WORK INSTRUCTIONS. Return the line containing "Continue the Blender Python script for this scene: part 3, from", the line containing "base = Vector((at.x, 0, at.z))", and every line between them, exactly as they stand. Output nothing else.
::: EXTRACTED ENTRIES
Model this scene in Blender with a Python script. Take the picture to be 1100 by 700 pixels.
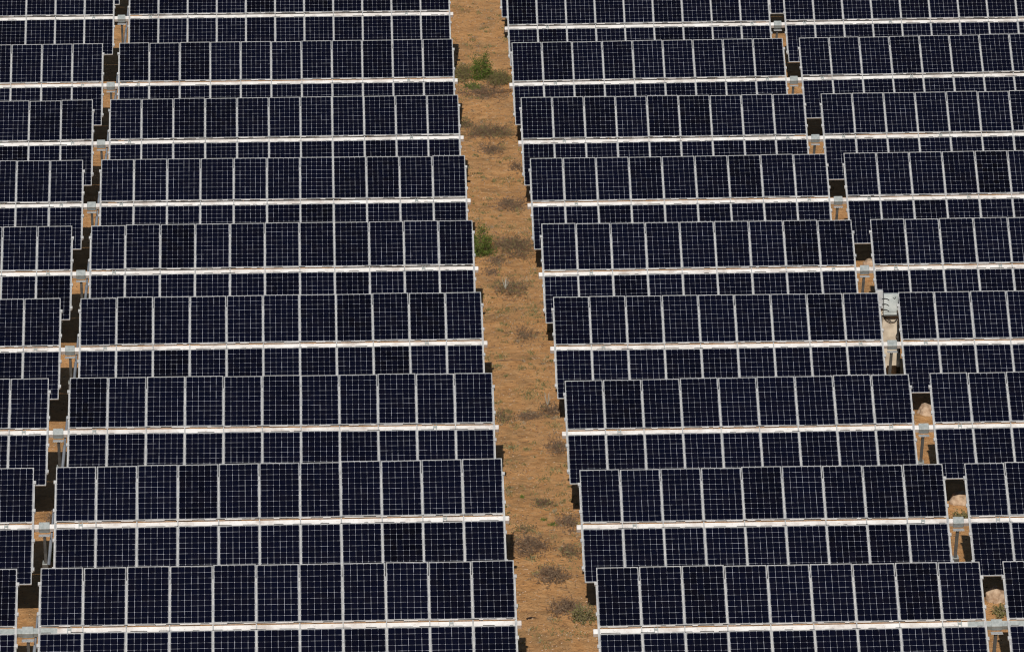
::::::
::: EXTRACTED ENTRIES
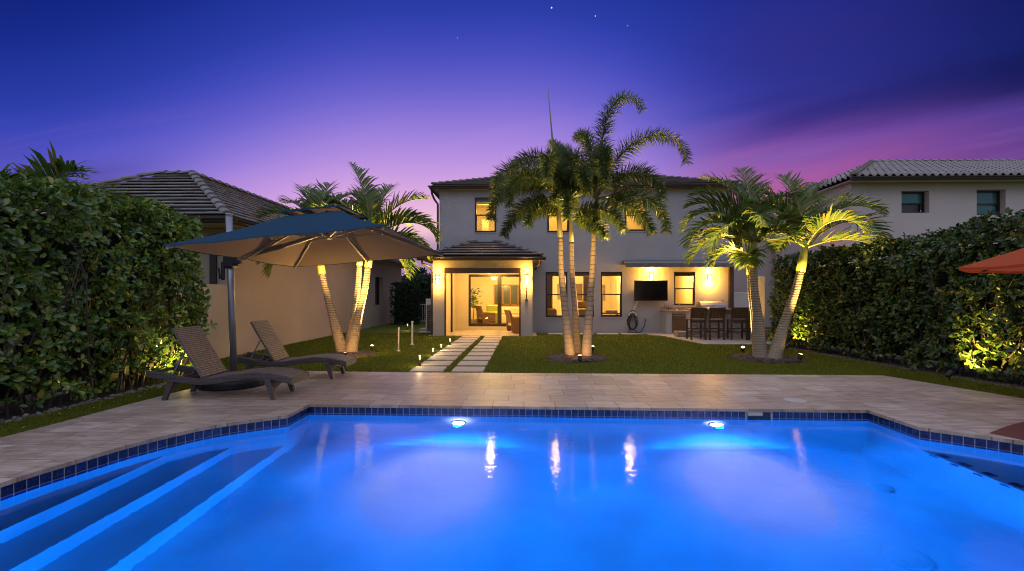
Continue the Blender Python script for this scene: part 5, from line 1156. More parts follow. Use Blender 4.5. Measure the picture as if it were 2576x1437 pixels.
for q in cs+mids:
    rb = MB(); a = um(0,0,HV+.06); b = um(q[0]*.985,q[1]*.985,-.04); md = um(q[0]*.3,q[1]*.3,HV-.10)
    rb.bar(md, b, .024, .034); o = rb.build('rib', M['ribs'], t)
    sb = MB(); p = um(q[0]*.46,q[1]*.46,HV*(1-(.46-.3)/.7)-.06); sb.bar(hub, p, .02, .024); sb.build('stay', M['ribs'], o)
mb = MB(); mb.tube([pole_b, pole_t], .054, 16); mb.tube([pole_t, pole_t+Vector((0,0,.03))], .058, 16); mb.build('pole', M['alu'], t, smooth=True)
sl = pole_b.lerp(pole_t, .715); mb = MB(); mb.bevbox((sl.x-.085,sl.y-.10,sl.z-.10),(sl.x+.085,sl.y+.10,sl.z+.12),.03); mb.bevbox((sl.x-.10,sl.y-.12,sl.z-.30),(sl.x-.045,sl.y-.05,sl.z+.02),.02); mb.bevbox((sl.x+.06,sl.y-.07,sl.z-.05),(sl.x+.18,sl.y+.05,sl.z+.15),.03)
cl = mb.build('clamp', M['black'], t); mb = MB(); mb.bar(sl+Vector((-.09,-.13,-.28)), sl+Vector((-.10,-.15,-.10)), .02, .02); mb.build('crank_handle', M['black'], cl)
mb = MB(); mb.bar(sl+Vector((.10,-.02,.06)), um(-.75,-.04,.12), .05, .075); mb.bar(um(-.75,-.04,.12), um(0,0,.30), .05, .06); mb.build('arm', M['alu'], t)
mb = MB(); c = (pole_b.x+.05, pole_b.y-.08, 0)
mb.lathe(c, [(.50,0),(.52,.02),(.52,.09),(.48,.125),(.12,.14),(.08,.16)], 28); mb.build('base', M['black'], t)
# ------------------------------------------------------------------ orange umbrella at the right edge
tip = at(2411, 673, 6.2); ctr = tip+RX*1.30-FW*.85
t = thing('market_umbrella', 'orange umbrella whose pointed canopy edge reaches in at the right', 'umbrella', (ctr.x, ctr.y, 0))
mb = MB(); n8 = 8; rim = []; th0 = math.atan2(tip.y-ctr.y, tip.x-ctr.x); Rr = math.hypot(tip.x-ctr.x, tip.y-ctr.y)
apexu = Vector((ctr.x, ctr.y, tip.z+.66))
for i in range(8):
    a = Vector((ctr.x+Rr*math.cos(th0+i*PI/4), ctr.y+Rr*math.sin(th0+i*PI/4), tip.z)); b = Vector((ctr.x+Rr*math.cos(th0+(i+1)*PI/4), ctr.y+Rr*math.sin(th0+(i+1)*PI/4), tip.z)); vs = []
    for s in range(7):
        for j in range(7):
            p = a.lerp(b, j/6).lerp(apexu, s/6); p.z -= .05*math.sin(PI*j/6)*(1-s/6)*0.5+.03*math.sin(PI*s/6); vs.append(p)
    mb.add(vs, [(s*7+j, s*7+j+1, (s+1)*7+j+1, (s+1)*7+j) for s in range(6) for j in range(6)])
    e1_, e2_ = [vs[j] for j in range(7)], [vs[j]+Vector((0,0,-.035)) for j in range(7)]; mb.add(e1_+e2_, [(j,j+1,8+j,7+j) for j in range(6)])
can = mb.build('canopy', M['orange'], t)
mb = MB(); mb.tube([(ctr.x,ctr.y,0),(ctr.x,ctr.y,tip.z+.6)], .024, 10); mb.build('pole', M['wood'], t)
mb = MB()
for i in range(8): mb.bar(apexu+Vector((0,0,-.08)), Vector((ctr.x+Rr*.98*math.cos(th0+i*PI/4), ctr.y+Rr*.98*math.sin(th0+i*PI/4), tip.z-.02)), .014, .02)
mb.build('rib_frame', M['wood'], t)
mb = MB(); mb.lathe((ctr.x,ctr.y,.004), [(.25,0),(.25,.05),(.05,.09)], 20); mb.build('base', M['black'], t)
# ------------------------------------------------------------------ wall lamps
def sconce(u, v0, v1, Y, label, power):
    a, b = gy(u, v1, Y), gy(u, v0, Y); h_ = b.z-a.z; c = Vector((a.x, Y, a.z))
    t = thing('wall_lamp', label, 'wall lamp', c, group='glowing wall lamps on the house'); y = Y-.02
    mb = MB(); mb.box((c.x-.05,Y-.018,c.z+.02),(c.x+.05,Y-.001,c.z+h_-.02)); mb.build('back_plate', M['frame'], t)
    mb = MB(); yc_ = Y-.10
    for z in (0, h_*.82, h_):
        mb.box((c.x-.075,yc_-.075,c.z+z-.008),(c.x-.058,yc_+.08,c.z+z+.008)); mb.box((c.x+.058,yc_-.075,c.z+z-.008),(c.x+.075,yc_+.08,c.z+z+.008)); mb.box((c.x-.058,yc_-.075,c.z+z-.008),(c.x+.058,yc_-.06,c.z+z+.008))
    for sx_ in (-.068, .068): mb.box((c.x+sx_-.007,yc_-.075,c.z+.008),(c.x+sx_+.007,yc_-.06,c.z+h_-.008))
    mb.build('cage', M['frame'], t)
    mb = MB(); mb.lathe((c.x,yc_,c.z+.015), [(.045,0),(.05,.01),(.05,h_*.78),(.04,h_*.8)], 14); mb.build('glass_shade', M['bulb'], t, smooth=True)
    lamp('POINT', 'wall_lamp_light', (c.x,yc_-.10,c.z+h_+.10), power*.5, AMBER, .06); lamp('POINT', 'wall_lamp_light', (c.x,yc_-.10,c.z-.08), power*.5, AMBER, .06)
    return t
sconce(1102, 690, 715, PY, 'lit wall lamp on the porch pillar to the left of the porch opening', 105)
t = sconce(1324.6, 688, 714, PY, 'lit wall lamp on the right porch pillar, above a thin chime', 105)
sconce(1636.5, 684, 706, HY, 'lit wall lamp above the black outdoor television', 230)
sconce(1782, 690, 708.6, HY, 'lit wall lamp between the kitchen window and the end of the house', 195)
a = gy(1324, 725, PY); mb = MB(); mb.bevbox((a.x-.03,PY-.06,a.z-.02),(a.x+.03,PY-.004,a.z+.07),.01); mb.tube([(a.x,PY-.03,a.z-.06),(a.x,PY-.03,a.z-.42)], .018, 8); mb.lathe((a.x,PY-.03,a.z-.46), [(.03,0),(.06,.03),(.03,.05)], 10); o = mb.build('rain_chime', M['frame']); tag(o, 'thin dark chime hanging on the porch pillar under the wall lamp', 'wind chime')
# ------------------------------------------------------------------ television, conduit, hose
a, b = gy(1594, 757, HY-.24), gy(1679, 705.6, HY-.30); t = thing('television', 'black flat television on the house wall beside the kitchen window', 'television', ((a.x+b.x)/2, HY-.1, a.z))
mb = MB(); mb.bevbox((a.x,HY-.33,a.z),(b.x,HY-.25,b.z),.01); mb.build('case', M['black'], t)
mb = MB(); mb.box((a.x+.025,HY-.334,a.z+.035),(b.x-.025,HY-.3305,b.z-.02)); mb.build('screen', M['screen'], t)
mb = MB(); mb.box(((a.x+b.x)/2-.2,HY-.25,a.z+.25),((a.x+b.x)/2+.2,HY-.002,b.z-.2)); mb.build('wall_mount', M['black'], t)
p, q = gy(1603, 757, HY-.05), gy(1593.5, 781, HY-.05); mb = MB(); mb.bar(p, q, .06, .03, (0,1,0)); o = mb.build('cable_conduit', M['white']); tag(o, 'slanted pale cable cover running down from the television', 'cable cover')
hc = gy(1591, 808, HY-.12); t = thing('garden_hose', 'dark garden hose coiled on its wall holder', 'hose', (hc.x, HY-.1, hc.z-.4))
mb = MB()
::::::
::: EXTRACTED ENTRIES
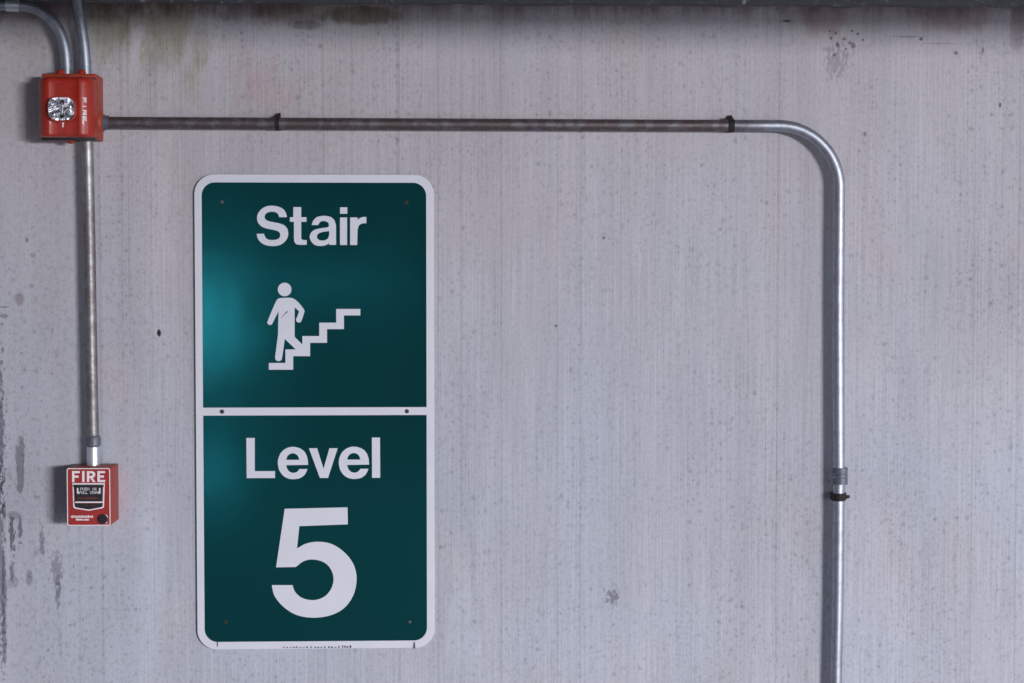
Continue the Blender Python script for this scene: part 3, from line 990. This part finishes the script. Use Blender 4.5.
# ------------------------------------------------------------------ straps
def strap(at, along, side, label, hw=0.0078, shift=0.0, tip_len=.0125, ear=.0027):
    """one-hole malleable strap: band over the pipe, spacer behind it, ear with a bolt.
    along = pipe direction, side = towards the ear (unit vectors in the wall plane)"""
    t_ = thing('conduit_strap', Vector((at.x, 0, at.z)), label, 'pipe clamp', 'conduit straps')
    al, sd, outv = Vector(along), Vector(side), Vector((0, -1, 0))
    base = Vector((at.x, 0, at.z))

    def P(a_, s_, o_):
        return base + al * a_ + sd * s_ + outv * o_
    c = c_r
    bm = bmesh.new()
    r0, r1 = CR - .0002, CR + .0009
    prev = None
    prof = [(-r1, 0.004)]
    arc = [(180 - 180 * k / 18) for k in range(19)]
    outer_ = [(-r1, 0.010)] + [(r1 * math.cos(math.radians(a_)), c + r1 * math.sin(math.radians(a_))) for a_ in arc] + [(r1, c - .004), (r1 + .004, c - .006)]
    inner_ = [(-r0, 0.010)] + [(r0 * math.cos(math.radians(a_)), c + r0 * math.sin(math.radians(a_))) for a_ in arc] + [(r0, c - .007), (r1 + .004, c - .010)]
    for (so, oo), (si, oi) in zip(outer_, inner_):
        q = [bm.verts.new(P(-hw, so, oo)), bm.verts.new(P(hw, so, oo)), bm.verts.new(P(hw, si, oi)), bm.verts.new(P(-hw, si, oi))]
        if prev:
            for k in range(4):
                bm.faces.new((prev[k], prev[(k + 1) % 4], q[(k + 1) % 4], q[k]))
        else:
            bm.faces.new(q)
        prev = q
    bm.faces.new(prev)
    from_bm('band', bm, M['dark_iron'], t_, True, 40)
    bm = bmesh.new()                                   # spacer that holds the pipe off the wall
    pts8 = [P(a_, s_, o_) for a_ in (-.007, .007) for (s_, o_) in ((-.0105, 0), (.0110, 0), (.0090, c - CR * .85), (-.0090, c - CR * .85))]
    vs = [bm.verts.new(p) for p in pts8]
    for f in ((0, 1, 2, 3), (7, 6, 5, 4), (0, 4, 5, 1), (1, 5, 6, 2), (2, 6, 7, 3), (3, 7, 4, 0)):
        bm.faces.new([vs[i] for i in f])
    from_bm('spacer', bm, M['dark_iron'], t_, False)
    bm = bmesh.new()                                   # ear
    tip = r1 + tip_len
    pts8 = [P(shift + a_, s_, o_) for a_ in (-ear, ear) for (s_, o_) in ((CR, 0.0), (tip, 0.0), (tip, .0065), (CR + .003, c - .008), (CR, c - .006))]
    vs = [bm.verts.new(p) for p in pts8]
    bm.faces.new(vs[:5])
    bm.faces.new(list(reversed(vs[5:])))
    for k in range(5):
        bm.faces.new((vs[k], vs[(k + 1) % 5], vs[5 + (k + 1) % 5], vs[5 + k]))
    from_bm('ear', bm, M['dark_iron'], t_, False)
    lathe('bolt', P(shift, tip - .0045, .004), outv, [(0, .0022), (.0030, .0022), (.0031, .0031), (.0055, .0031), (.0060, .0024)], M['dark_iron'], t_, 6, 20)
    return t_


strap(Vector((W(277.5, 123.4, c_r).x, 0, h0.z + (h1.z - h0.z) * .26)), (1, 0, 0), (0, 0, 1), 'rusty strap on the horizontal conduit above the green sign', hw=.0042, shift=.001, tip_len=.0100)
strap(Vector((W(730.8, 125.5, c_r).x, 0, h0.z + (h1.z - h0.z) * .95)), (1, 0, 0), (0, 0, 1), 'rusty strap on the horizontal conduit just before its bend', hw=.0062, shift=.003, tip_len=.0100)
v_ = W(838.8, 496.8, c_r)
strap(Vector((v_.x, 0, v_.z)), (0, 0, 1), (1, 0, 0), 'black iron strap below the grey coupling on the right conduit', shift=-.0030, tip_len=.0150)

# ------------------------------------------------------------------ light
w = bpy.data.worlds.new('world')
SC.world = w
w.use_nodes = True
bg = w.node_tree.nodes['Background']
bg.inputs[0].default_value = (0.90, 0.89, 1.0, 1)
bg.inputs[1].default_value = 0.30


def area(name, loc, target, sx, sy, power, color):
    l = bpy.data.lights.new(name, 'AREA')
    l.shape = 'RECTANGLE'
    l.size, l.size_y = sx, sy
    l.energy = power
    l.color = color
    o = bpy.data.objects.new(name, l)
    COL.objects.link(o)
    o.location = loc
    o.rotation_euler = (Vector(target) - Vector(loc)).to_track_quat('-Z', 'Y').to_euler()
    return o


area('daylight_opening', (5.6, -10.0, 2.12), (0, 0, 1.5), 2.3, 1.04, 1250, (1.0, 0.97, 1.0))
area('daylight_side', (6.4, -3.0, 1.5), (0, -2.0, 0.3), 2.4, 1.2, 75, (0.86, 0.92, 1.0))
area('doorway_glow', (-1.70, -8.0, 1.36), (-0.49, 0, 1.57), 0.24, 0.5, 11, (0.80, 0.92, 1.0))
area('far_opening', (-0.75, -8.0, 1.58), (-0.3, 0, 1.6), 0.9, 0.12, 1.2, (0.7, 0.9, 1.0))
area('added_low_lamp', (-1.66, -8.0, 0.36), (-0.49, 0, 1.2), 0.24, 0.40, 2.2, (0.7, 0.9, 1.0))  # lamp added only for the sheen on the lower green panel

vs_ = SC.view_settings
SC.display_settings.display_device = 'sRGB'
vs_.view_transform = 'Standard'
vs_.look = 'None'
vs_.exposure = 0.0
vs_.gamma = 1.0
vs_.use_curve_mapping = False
::::::
RESULT FOR THIS TASK.
Continue the Blender Python script for this scene: part 3, from line 990. This part finishes the script. Use Blender 4.5.
# ------------------------------------------------------------------ straps
def strap(at, along, side, label, hw=0.0078, shift=0.0, tip_len=.0125, ear=.0027):
    """one-hole malleable strap: band over the pipe, spacer behind it, ear with a bolt.
    along = pipe direction, side = towards the ear (unit vectors in the wall plane)"""
    t_ = thing('conduit_strap', Vector((at.x, 0, at.z)), label, 'pipe clamp', 'conduit straps')
    al, sd, outv = Vector(along), Vector(side), Vector((0, -1, 0))
    base = Vector((at.x, 0, at.z))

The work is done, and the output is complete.